Axel Destruction of Jersusalem

‘Jerusalem Destroyed’: Dr Axel Stähler speaks at University of Bern, Switzerland

Dr Axel Stähler, Reader in the Department of Comparative Literature, who is currently working on a new Leverhulme Trust funded book project on ‘Jerusalem Destroyed: Literature, Art, and Music in Nineteenth-Century Europe’ gave a lecture entitled ‘Giving the Lie to those “Gloomy Depictions”: Nineteenth-century Jewish Reinterpretations of Josephus’ at the University of Bern in Switzerland. His lecture was scheduled in the context of the newly-established project ‘“Lege Iosephum!” Ways of Reading Josephus in the Latin Middle Ages’ (Swiss National Science Foundation) which supersedes the project ‘The Latin Flavius Josephus in its Christian and Jewish Reception’ at the Walter-Benjamin-Kolleg in Bern.

Ever since it was described in much ‘historical’ detail by the Jewish historian Flavius Josephus, the destruction of Jerusalem and the Second Temple in 70 CE has been considered a pivotal event which initiated with the loss of the Promised Land and the religious centre of Judaism the Jewish diaspora and cemented Christian supersession. The Jews, thus the Christian master narrative, suffered a divine punishment for their rejection of Christ.
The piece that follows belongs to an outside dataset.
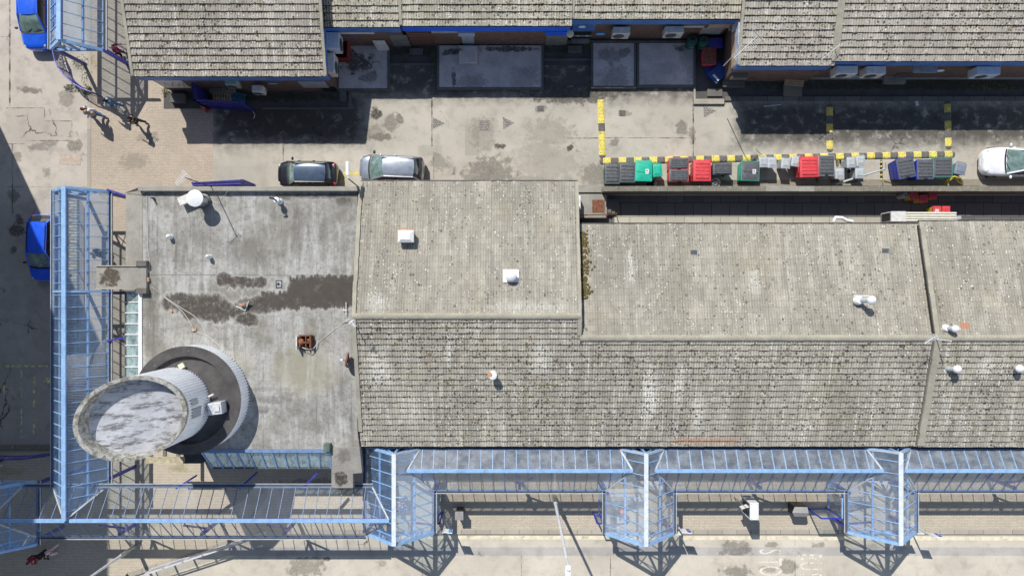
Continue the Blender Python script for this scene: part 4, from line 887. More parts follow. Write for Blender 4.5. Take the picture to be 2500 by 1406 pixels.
# ------------------------------------------------------------------ cars (built nose to +x at the origin, then set down)
def ip(x, xs, ys): return float(np.interp(x, xs, ys))
def car(label, L, WD, HT, paint, c, roofpaint=None, group=None, glassf=None, rails=False, round_=.0, estate=True):
    """c: fractions of L from the nose: cowl, rooff, roofr, rearb ; belt height, nose height, tail height"""
    t = thing('parked_car', label, 'car', (0,0,0), group or 'parked cars')
    h = L/2; cowl, rf, rr, rb = [h-L*c[k] for k in ('cowl','rf','rr','rb')]; zb, zn, zt_ = c['belt'], c['nose'], c['tail']
    xs = [-h,-h*.985,-h*.95,-h*.86,-h*.6,0,h*.5,h*.76,h*.9,h*.965,h*.99,h]
    wf = [.52,.70,.84,.95,.99,1,.99,.955,.87-.03*round_,.71-.05*round_,.55-.06*round_,.36-.04*round_]
    tz = [zt_*.72,zt_*.9,zt_,zb-.02,zb,zb,zb,ip(h*.76,[cowl,h],[zb,zn]),ip(h*.9,[cowl,h],[zb,zn])+.01,zn-.02,zn-.10,zn-.2]
    N = 44; st = [-h+L*(.5-.5*math.cos(math.pi*i/N)) for i in range(N+1)]; rows = []
    for x in st:
        w_ = ip(x,xs,wf)*WD/2; z = ip(x,xs,tz); lo = .22 if abs(x) < h*.9 else .30
        half = [(0,z+.025),(w_*.45,z+.02),(w_*.76,z-.005),(w_*.90,z-.05),(w_*.975,z-.14),(w_,z*.66),(w_*.985,z*.45),(w_*.93,lo)]
        rows.append([(x,-y,zz) for y,zz in half[::-1]]+[(x,y,zz) for y,zz in half[1:]])
    m = MB(); k = len(rows[0]); m.add([p for r in rows for p in r], [(i*k+j,i*k+j+1,(i+1)*k+j+1,(i+1)*k+j) for i in range(N) for j in range(k-1)]+[tuple(range(k)),tuple(range(N*k+k-1,N*k-1,-1))]+[(i*k,(i+1)*k,(i+1)*k+k-1,i*k+k-1) for i in range(N)])
    m.build('body', paint, t, smooth=38)
    wb, wr, zr = WD/2*.90, WD/2*.70, HT
    def roofp(u, v):
        x = rr+(rf-rr)*u; y = (v*2-1); e = 1-.10*(abs(2*u-1)**4)
        return (x+.07*(1-y*y)*(1 if u > .5 else -1)*abs(2*u-1), y*wr*e, zr-.05*y*y-.05*(2*u-1)**2-(.035 if abs(y) > .99 else 0))
    m = MB(); m.grid(roofp, 14, 10); ro = m.build('roof', roofpaint or paint, t, smooth=60, recalc=False)
    def scr(xb, xt, s):
        def fn(u, v):
            y = v*2-1; ww = wb*.90*(1-u)+wr*.90*u; x = xb+(xt-xb)*u+s*.10*(1-y*y)*(1-.4*u)
            return (x, y*ww, zb+(zr-.105-zb)*u+.04*math.sin(math.pi*u)-.03*y*y*u+.01)
        return fn
    m = MB(); m.grid(scr(cowl-.02, rf+.02, 1), 8, 10); ws = m.build('windscreen', glassf or m_screen, t, smooth=60)
    m = MB()
    for q in (.15,-.45): m.beam((cowl+.03+.05,q*wb,zb+.045),(cowl-.10,q*wb+.55*wb,zb+.12),.02,.02)
    m.build('wiper', m_black, ws)
    m = MB(); m.grid(scr(rb+.02, rr-.02, -1), 8, 10); m.build('rear_window', m_glass_d, t, smooth=60)
    for s in (-1,1):
        m = MB(); m.grid(lambda u,v: (cowl-.12+(rb+.12-cowl+.12)*u if v < .01 else (1-v)*(cowl-.12+(rb+.24-cowl)*u)+v*(rf-.02+(rr-rf+.04)*u), s*(wb*(1-v)+wr*.985*v+.03*math.sin(math.pi*v)), zb+.0+(zr-.12-zb)*v), 12, 5); sw = m.build('side_window', m_glass_d, t, smooth=60)
        for nm, xb, xt in (('front_pillar',cowl,rf),('rear_pillar',rb,rr)):
            m = MB(); m.beam((xb,s*wb*.94,zb-.02),(xt,s*wr*.97,zr-.075),.085,.06); m.build(nm, paint, t, bevel=.01)
        m = MB(); xm = (cowl+rb)/2; m.beam((xm,s*wb*1.0,zb),(xm-.05,s*wr*1.0,zr-.1),.07,.03); m.build('pillar', m_black, sw)
        m = MB(); m.beam((rf,s*wr*.985,zr-.075),(rr,s*wr*.985,zr-.085),.06,.05); m.build('cant_rail', paint, t, bevel=.01)
        m = MB(); m.ell((cowl-.18,s*(WD/2+.09),zb+.06),.08,.12,.07,10,6); m.build('mirror', c.get('mir', paint), t, smooth=60)
        m = MB(); m.ell((h*.88,s*WD/2*(.66-.04*round_),zn-.03),.15,.12,.07,12,8); m.build('headlight', m_lamp, t, smooth=60)
        m = MB(); m.ell((-h*.935,s*WD/2*.70,zt_*.88),.08,.13,.14,12,8); m.build('tail_light', m_tail, t, smooth=60)
        for wx in (h*.64,-h*.60):
            r_ = .31; wl = None
            m = MB(); m.lathe([(r_*.62,-.1),(r_*.9,-.1),(r_,-.06),(r_,.06),(r_*.9,.1),(r_*.62,.1)], (0,0,0), 20)
            m.v = [(wx+p[0], s*(WD/2-.09)+p[2], r_+p[1]) for p in m.v]; wl = m.build('wheel', m_tyre, t, smooth=40)
            m = MB(); m.lathe([(r_*.6,0),(r_*.5,.02),(.04,.03)], (0,0,0), 14); m.v = [(wx+p[0], s*(WD/2+.005+p[2]*.5), r_+p[1]) for p in m.v]; m.build('rim', m_rim, wl)
        for dx in (cowl-.55, cowl-1.45):
            m = MB(); m.ell((dx,s*(WD/2*.995),zb-.13),.1,.03,.02,8,5); m.build('door_handle', c.get('hnd', paint), t, smooth=60)
        if rails:
            m = MB(); m.path([(rf-.1,s*wr*.93,zr-.08),(rf-.25,s*wr*.93,zr-.02),(rr+.2,s*wr*.93,zr-.03),(rr+.05,s*wr*.93,zr-.1)], .022, 8); m.build('roof_rail', c.get('rail', m_steel), ro)
    m = MB(); m.box(h-.03,h+.015,-.26,.26,.36,.48); m.build('number_plate', m_platew, t)
    m = MB(); m.box(-h-.015,-h+.03,-.26,.26,.62,.74); m.build('number_plate', m_plate, t)
    m = MB(); m.grid(lambda u,v: (h*.985+.02-.05*(2*v-1)**2, (2*v-1)*WD*.22, zn-.30+.16*u), 3, 6); m.build('grille', m_black, t)
    # bonnet shut lines and a windscreen cowl
    m = MB(); m.grid(lambda u,v: (cowl+.10*(1-(2*v-1)**2)+.10*u, (2*v-1)*wb*.92, ip(cowl+.1,xs,tz)+.034-.03*(2*v-1)**2), 1, 8); m.build('cowl_grille', m_black, t)
    m = MB(); m.path([(rr+.25,0,zr-.03),(rr+.02,0,zr+.14)], .008, 6); m.build('aerial', m_black, ro)
    return t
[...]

In his paper, Axel explored the attempts of a writer and a historian of Jewish heritage to challenge and re-write this narrative in mid-nineteenth-century Germany.

Julius Kossarski’s Titus; Or, The Destruction of Jerusalem (1855) was the very first publication of the Institute for the Promotion of Israelite Literature (1855–73), a venture that was of crucial significance to the creation of a Jewish reading public in the German-speaking lands. Within its first year the Institute published also the third volume of Heinrich Graetz’s influential History of the Jews (1856) which covers the period from the Maccabees to the destruction of Jerusalem and thus offers a scholarly complement to Kossarski’s dramatic poem.

In his talk, Axel proposed a comparative reading of both texts in relation to the emerging modern Jewish historiography in nineteenth-century Germany and to conceptions of a Jewish mission among the nations. More specifically, he offered an analysis of the narrative strategies employed in the dramatic poem and the historiographic text to undermine the authority of Josephus in order to validate Jewish existence and particularity in the contemporary present with reference to what has been called ethical monotheism.